Intervista a Fruit Chan
Nella sua carriera Fruit Chan è passato dai film a contenuto sociale a opere di genere. Ma nella sua filmografia rimane folgorante il suo primo film di rilievo, Made in Hong Kong, opera gravida di un senso di disperazione, un avvicinarsi a una fine del mondo imminente rappresentata dall’handover di Hong Kong, il passaggio della colonia britannica alla sovranità cinese. Sono passati vent’anni da quel film, scoperto da Marco Müller all’epoca direttore a Locarno e rilanciato nell’edizione 0 del Far East Film Festival. E ora, ancora a Udine, viene celebrato l’autore con il restauro di quell’imprescindibile opera. Abbiamo incontrato Fruit Chan in questa occasione.
Made in Hong Kong parla dell’handover prossimo venturo, ogni scena del film sembra alludere a una fine imminente. Eppure non viene mai citato l’handover direttamente. Il protagonista parla della fine del mondo e alla fine c’è un’allusione a Mao Zedong e all’insegnamento del mandarino, mentre a Hong Kong si parla prevalentemente cantonese. Puoi spiegarmi il significato di quest’ultima citazione?
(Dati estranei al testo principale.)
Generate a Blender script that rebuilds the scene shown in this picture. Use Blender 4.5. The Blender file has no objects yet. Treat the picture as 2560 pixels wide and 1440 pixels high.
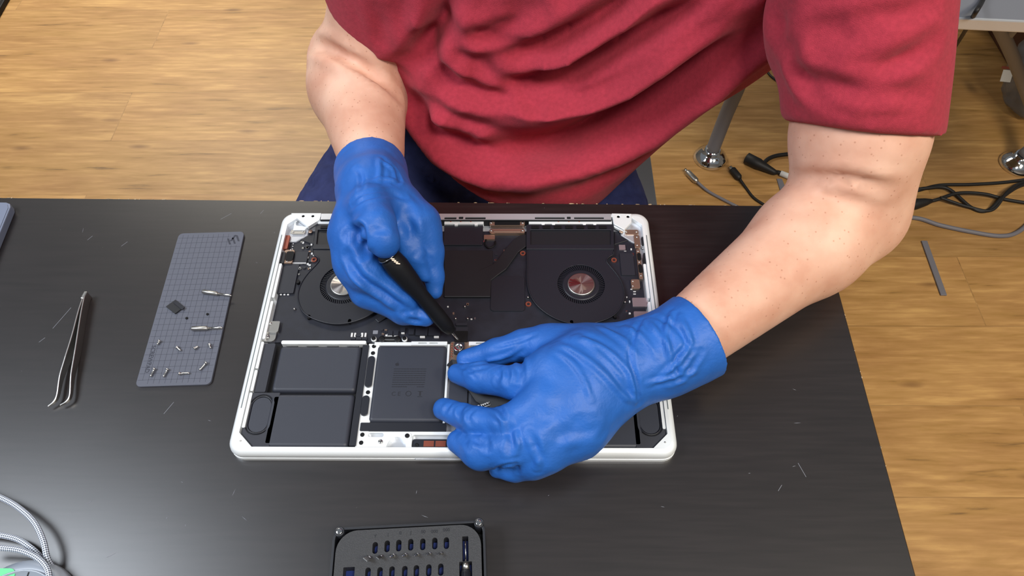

Fruit Chan: Come ben sai il film parla di questa persona giovane e della sua vita, e non ha un lieto fine, è una specie di tragedia. È un po’ pessimista come visione generale. E a proposito della citazione di Mao, essendo lui un leader comunista vedeva le cose in una luce positiva, perché faceva sempre propaganda. Indipendentemente da quale sia il tuo credo politico o il tuo punto di vista, questa frase comunica un messaggio universale: il futuro appartiene ai giovani, la speranza appartiene alle prossime generazioni. Non ci sono ragioni politiche per cui quella frase è stata messa lì, però eravamo nel 1997, quando Hong Kong stava iniziando una transizione verso una nuova era, un nuovo volto, e il mandarino sarebbe diventata una lingua usata naturalmente, quindi anche averla messa in mandarino è totalmente appropriato.
È vero che hai realizzato Made in Hong Kong mettendo insieme scarti di pellicola recuperati qua e là lavorando in varie produzioni cinematografiche?
Fruit Chan: Sì è vero, ho usato residui scaduti di Agfa e Fuji. Se vedi la versione originale in pellicola, dato che usavo questi stock scaduti di diversa provenienza che erano molto vecchi e di diverso genere, ti accorgi che i colori non erano costanti. Per la versione digitale invece sono state fatte delle correzioni.
Quindi come valuti questo restauro in digitale?
Fruit Chan: Ah, i tempi sono cambiati e ci sono cose buone e cattive in entrambe. Possiamo sempre chiamare la versione originale la “versione classica”, ma la versione digitale permetterà al film di circolare più a lungo, giusto?
Nella scena, ripetuta nel film, del suicidio della ragazza che si lancia da un tetto, campeggia dirimpetto l’immagine di un campanile. Cosa volevi sottolineare con questa simbologia?
Fruit Chan: A Hong Kong molte scuole medie erano finanziate da una qualche organizzazione religiosa. Cristiani, gesuiti o cattolici. Dunque molte delle scuole medie erano amministrate secondo principi religiosi. La posizione di quella chiesa per coincidenza era vicino al mio ufficio, dunque quando guardavo fuori la vedevo. Perciò la vedevo sempre. Inoltre l’immagine della chiesa in qualche modo dà un senso di serietà, solennità. Purtroppo, storicamente Hong Kong ha delle alte statistiche di suicidi, che sono sempre costanti. Ci sono persone che si suicidano per motivi familiari o sentimentali o anche solo perché i loro voti a scuola sono bassi. Con ciò si rifletteva solo molto realisticamente a proposito di quello che succedeva a Hong Kong a quel tempo. Quindi mettere quella immagine nelle riprese crea delle domande negli spettatori, come è successo a te. E questo è un effetto positivo.
Dalla sua finestra di casa, Moon vede un grande complesso residenziale che ricorda molto il Plaza Hollywood che è stato poi al centro del tuo successivo film Hollywood Hong Kong. È ancora, come in quel film, un segno del divario tra ricchi e poveri a Hong Kong?
Fruit Chan: Per fare un film di Hong Kong, ambientato a Hong Kong, queste abitazioni che formano il 50-60% di tutti gli edifici residenziali a Hong Kong, sono praticamente impossibili da evitare. Rappresentano Hong Kong, in particolare in storie come quelle di questo film, ambientate in case popolari, dove il ragazzo vive. Per cui quando il protagonista esce, si vede per forza questo paesaggio di abitazioni della classe lavoratrice, non è il tipo di scenario che avresti dove vivono i ricchi.